Die Behauptung von den jüdischen Antisemiten beispielsweise ist nicht aus der Luft gegriffen worden. Dies ist schon einhundert Jahre lang eine wirklich verbreitete Aussage in jüdischen Studien. Es existiert der Begriff „jüdischer Selbsthass“. Ihn hatte der deutsche Philosoph und Publizist Theodor Lessing (1872-1933) durch die gleichnamige Arbeit „Der jüdische Selbsthass“ (1930 im Jüdischen Verlag erschienen – Anmerkung der Redaktion) festgeschrieben. Dieses Phänomen wird als eine neurotische Reaktion jüdischer Intellektueller auf den Antisemitismus der umgebenden europäischen Bevölkerung beschrieben. Als Beispiel wird üblicherweise die Figur des österreichischen Philosophen Otto Weininger (1880-1903) angeführt. Einiges kann man darüber in dem Sammelband „Die Queer-Theorie und die jüdische Frage“ nachlesen, der im Jahr 2020 in russischer Sprache durch den Verlag „Knischniki“ („Schriftgelehrte“), der mit der FJGR assoziiert ist, herausgegeben wurde. Möglicherweise hat man im Außenministerium dieses Buch auch gelesen. Wahrscheinlich ist aber, dass man den US-amerikanischen Film „Inside a Skinhead“ (Originaltitel: „The Believer“) von Henry Bean aus dem Jahr 2001 gesehen hat, in dem auf Hollywood-Manier diese Frage untersucht wird.

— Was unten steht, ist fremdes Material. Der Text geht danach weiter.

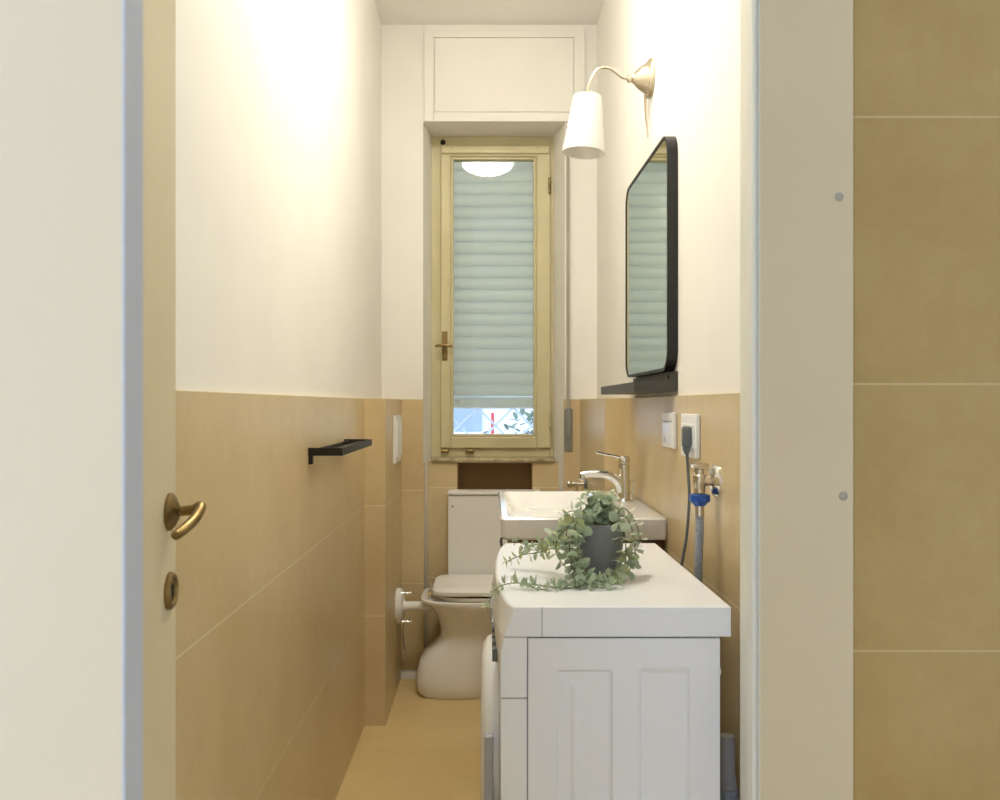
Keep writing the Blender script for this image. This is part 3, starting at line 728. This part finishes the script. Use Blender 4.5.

Andererseits missbraucht man wirklich die Assoziationen mit dem Holocaust und Hitler-Deutschland sowohl von russischer als auch von ukrainischer Seite. Da kommen einem in den Sinn, dass die Aussagen von Wladimir Selenskij über die Rolle der Ukrainer im Schicksal der Juden der UdSSR während eines Auftritts in der Knesseth gleichfalls für einen großen Eklat gesorgt hatten. Und es sei direkt gesagt: Um die Genauigkeit und Vollständigkeit der Geschichtskenntnisse ist es bei den unterschiedlichsten Politikern schlecht bestellt.

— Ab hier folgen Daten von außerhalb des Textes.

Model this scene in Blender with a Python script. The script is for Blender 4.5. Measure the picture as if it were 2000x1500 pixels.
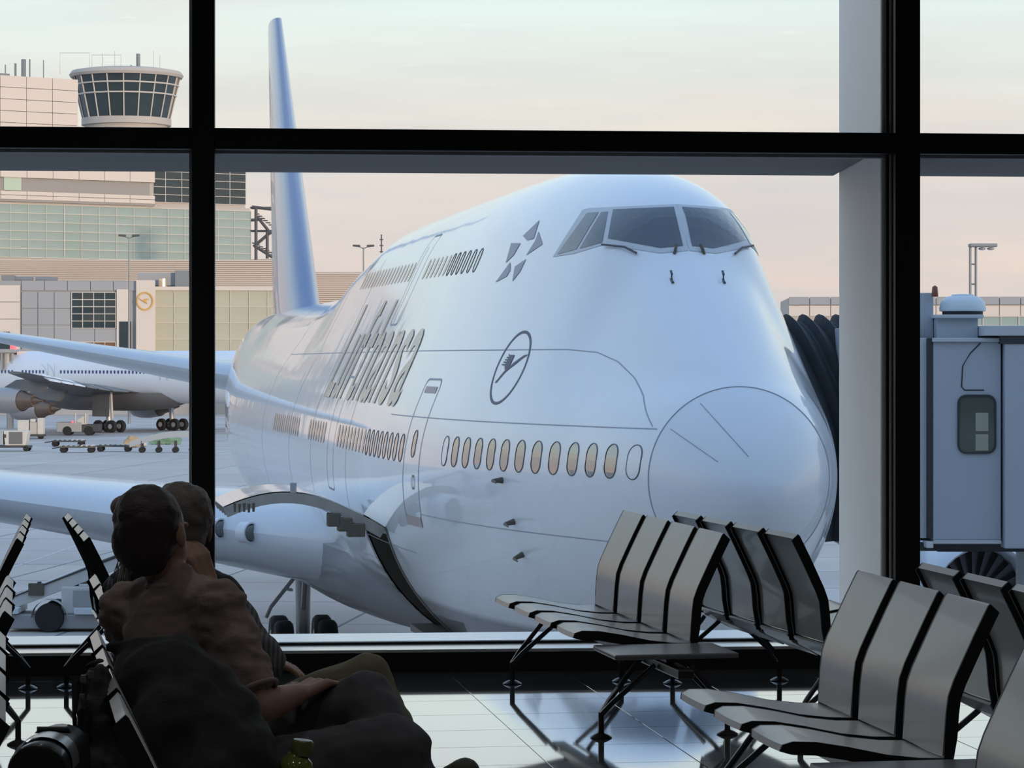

Aber in der Reaktion der Israelis ist ebenfalls die Gewohnheit auszumachen, hypertrophiert alles in der Welt Geschehende durch das Prisma des historischen Traumas durch den Antisemitismus wahrzunehmen. Schon mehrfach ist gesagt worden, dass ein generelles und ausdrückliches Zuwenden zu historischen Tragödien nicht immer angebracht ist, darunter auch in jenen Fällen, in denen dies selbst durch die israelischen Politiker gehandhabt wird.
Allerdings kann in der Zukunft das Thema der Erinnerungen an den Holocaust und die historischen Traumata des jüdischen Volkes in den Schatten rücken. In der letzten Zeit war dieses Thema im Westen in Vielem durch Anstrengungen russischer Unternehmer jüdischer Herkunft, die patriotisch sowohl gegenüber Russland als auch Israel eingestellt sind, propagiert worden. Heutzutage sind jedoch gegen sie Sanktionen des Westens verhängt worden. Mäzene haben ihre Vermögen und Posten in den internationalen jüdischen Organisationen verloren. Es ist durchaus möglich, dass das Aufhören des einst ununterbrochenen Wachhaltens der Erinnerungen an die Holocaust-Opfer seitens des westlichen Publikums – und nicht ohne eine Erleichterung – durch ein Mitgefühl für Opfer anderer politischer und militärischer Kataklysmen ersetzt wird. Das Thema wird aufhören, auch bei Politikern ein gängiges zu sein. Und zusammen damit werden die Anlässe geringer werden, die Beamten zu ertappen, die ähnlich Kostja Batistschew aus dem sowjetischen Spielfilm „Warten wir den Montag ab“ von 1968 arrogant und gemein die Geschichte den eigenen einfachen Bedürfnissen anpassen.